Thursday, January 8, 2026

Venezuela, and the Death of Old-Fashioned Romance

Deposed Venezuelan President Nicolas Maduro being extradited in handcuffs

You already know that, in the small hours of January 3rd, 2026, American forces invaded Venezuela and arrested President Nicolas Maduro. The situation immediately got worse when Taco Administration spokespeople hinted darkly that this was a test run. Other states, including Cuba and Greenland, are potentially next. This action announces both a disdain for United Nations treaties, and America’s potential withdrawal from NATO.

Three days later, a young Threads user with the sign-on handle “josselocks” posted a query. It read, in part, “Do guys like even talk to girls in real life anymore? Like you see them in bookstore and decide to go up and start a conversation.” The poster’s bio indicates she’s 19, and therefore prime age to search for a spouse or long-term partner, perhaps yearning for the old-fashioned “meet cute” that populates romance novels and romantic comedy movies.

Poor “josselocks” got quickly ratioed. Multiple posters, mostly men, including me, reminded her that a decade of public messaging has asserted that women are sick of unsolicited male attention, and that men shouldn’t approach women unprompted in public places. The discussion was more nuanced, of course. But the consensus held that social mores have shifted, and approaching women in public has become insuperably risky for many men.

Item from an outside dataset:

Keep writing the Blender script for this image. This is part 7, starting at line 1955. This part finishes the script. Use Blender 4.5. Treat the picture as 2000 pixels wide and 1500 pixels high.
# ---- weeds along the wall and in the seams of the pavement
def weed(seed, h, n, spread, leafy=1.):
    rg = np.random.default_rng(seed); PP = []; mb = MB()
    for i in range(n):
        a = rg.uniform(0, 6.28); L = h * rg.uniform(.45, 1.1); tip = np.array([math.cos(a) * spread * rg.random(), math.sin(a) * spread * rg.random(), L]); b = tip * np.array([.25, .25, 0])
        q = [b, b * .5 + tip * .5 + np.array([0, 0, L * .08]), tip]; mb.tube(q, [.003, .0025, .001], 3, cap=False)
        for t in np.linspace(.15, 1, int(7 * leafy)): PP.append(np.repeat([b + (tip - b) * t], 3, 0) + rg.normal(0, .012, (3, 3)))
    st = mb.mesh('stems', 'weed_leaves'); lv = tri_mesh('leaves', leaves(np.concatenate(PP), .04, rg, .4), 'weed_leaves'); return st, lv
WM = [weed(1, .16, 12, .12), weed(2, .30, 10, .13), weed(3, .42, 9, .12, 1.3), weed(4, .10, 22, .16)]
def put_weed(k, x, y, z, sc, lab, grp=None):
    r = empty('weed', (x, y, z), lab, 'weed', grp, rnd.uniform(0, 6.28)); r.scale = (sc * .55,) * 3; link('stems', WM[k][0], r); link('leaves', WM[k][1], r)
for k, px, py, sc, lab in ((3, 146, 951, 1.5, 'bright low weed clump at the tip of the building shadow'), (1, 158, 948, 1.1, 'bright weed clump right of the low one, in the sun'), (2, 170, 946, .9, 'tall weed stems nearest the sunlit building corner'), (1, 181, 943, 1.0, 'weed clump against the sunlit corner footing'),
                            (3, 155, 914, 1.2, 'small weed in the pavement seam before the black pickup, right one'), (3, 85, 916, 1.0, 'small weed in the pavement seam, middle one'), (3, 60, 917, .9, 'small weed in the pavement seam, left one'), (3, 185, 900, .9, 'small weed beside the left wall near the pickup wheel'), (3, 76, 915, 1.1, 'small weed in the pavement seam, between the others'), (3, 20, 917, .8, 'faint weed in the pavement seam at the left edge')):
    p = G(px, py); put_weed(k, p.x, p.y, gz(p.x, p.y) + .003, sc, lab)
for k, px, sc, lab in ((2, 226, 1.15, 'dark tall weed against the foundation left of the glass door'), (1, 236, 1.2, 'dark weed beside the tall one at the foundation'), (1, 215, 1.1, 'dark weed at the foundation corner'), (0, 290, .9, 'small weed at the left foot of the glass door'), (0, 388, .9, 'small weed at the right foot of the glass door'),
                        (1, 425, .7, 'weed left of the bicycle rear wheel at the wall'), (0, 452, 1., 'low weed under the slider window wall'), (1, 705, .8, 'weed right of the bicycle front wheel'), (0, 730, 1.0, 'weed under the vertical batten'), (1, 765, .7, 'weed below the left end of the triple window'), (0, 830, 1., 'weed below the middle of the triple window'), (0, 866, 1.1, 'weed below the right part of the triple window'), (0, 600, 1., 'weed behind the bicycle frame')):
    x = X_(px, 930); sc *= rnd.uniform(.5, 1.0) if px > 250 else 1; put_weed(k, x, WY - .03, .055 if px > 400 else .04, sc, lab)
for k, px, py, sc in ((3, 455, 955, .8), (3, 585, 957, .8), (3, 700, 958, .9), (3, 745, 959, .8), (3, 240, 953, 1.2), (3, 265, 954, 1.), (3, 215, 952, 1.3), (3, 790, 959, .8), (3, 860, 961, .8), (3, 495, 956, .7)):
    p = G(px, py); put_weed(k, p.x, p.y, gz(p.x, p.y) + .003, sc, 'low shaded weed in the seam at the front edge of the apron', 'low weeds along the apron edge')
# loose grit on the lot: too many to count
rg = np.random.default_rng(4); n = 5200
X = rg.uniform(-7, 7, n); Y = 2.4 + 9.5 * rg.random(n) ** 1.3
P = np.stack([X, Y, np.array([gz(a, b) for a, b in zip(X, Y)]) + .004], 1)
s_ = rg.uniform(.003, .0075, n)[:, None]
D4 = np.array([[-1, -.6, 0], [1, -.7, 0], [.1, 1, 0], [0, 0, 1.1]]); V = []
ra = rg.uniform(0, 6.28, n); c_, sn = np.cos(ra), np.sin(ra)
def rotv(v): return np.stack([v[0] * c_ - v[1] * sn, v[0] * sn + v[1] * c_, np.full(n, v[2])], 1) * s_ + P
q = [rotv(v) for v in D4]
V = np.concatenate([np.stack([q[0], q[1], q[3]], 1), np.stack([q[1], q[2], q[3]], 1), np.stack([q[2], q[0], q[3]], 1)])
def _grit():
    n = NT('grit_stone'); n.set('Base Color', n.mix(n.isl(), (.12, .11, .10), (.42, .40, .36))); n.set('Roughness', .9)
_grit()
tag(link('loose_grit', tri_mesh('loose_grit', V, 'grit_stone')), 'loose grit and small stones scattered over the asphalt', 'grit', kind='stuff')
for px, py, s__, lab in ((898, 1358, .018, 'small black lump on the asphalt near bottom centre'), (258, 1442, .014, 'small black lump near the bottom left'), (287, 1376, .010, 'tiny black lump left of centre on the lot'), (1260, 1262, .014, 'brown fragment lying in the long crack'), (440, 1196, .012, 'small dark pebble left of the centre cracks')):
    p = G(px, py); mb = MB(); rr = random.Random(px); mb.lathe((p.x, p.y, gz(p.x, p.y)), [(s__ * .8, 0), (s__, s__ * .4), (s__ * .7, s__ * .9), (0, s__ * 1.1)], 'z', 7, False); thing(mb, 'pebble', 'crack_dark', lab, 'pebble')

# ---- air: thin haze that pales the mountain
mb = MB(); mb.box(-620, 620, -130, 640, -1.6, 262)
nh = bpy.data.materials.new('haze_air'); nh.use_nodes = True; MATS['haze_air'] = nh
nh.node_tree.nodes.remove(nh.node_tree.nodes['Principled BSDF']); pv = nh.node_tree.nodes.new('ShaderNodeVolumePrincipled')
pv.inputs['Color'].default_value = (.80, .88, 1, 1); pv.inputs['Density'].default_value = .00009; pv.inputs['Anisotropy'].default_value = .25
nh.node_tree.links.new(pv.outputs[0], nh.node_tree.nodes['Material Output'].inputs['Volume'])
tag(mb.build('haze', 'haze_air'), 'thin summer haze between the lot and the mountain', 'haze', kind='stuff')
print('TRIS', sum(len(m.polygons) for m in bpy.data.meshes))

These two events seemingly exist in different spheres, a Venn diagram with no overlap. Yet upon consideration, I spotted more going on than my initial, flippant response admitted. These two events represent a breakdown in shared social values that makes trust between strangers possible. With it, this failure of trust threatens more than one country or one big-hearted teenager’s ability to audition a mate. Western civilization is threatened.

I’ve written recently that our understanding of social organization has evolved. Nation-states were once the private property of their monarchs, or whatever warlord could hold the throne against challengers, foreign or domestic. Since the Enlightenment, philosophers have attempted to assign moral purpose to states retrospectively. But these attempts are always provisional, changing, and inconsistent. We agree what role states serve for now.

Less obviously, but more pertinent for daily life, we’ve likewise reevaluated what families are for. No longer do people marry to ensure legitimate inheritance, as medieval aristocrats did, or to bind working families in mutual indebtedness, as peasants did. We choose voluntarily when and whether to marry or procreate. Men choose wives, not for the likelihood of hardy offspring, but because relationships serve moral values and bring emotional satisfaction.

young couple on a date

Families and nations thus serve concrete purposes. These purposes may be economic, moral, social, or whatever, but in organizing societies or households, we start by understanding that all participants agree on that purpose. We needn’t agree on everything constantly, but we at least share core principles. For instance, a relationship might flourish over a love of books. A state might flourish over a commitment to hemispherical peace.

Somehow, too many Americans seem surprised that a President elected on his supposed merits as a billionaire, thinks America should exist to serve billionaires. While we’ve watched Republicans kick the poor for their poverty, and Democrats fold like wet rags, the Taco Administration has invaded an OPEC nation without Congressional authorization. They’ve shown paltry interest in Venezuelan democracy or civil rights, but are aggressively expropriating its oil reserves.

For this Administration, “trust” exists only between the wealthy and the strong. The greatest masses of people, American or international, don’t deserve respect, consideration, or trust. This administration regards poverty protection, labor rights, and public schools as theft from the wealthy, and strength as the only moral imperative. So they’ve deployed troops into their own cities while invading abroad.

This top-level dick-swinging machismo corresponds with the rise of “masculinity influencers” like Andrew Tate, flexing their literal muscles performatively. The entire MeToo movement happened because some men proved themselves untrustworthy. Sure, not all men, but how many does it need to be? But the counter-push has been real: the ubiquity of TikTok “creep-shaming” videos altered the landscape so men can’t trust women who can’t trust men.

Taken together, on the personal and national levels, we’ve created a culture that no longer includes trust. From national borders to personal boundaries, from checks and balances to love and marriage, all our social arrangements have relied on the expectation that we can trust one another to behave honorably without constant supervision. Right now, all around us, in real time, we’re witnessing that trust wither on the vine.

Without that trust, all social philosophy is empty talk, and the experiment of freedom fails.